The Republican candidate, Secretary of State Brian Kemp, said on Facebook during the primary race, “I back Mississippi's ban on abortions after fifteen weeks and vow to sign the toughest abortion laws in the country as your next governor. If abortion rights activists want to sue me … bring it!”

Shannon Vogt, vice president of Georgia Right to Life, said her group would “welcome the change” if Roe v. Wade were overruled, but she said she could not speculate on what would happen in Georgia.

Attorney General Chris Carr, a Republican, had no comment on Roe being overturned and how he'd respond to a law banning abortions. Last year, his office defended a 2012 law banning abortions at 20 weeks before the state high court. The brief he and his staff submitted argued that the Georgia Constitution “contains no direct language regarding privacy.”

Moreover, Carr and his staff argued in the headline to one section of their brief, “The Constitution Itself Does Not Provide a Remedy for a Violation of the Right to Privacy.”

In a decision some considered highly textualist, the court ruled that the doctors' lawsuit against state officials over that 2012 law had to be dismissed because the officials enjoyed sovereign immunity from this type of suit. Weber, the civil rights lawyer, said that decision would not preclude a suit over the constitutionality of a post-Roe abortion ban.

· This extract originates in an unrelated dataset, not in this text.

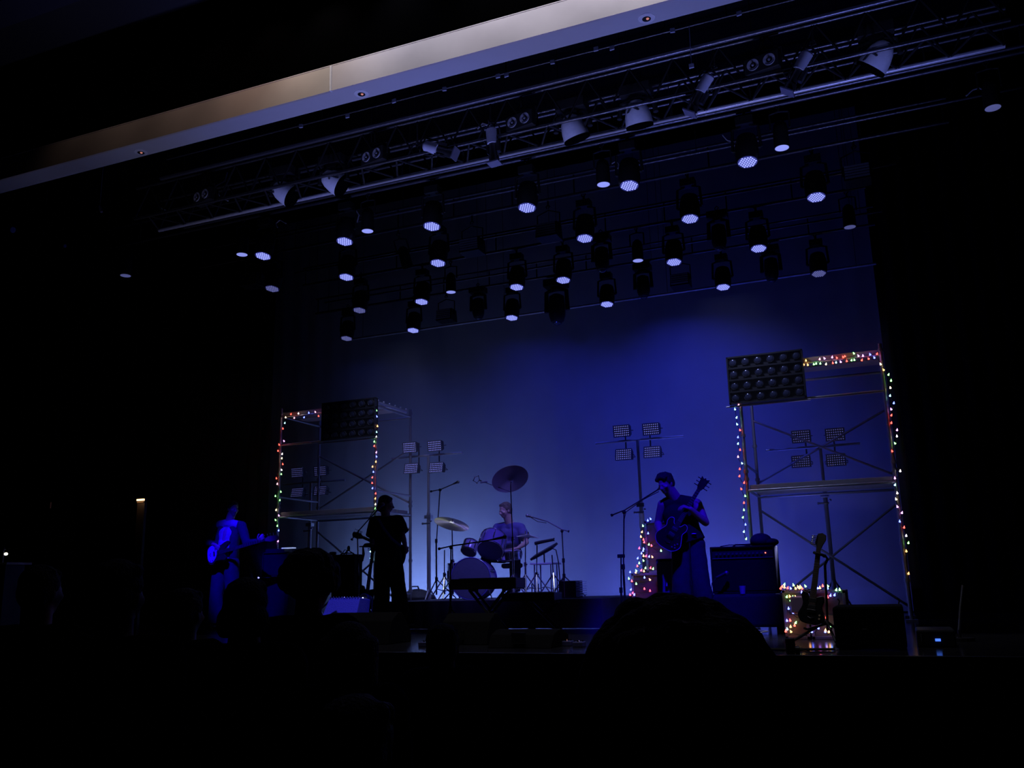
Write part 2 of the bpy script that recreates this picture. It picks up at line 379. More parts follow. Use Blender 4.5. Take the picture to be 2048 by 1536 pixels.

Charlie Bailey, the Democratic candidate for attorney general, said if Roe were overturned, he'd urge the governor and General Assembly not to curtail a woman's right “to make her own healthcare decisions.”

If an abortion ban went to the state Supreme Court, Bailey said he'd ”closely examine whether such legislation oversteps the new boundaries drawn by the U.S. Supreme Court, and if I believe they do, I will take action as attorney general to see that such legislation is struck down by the appropriate court.”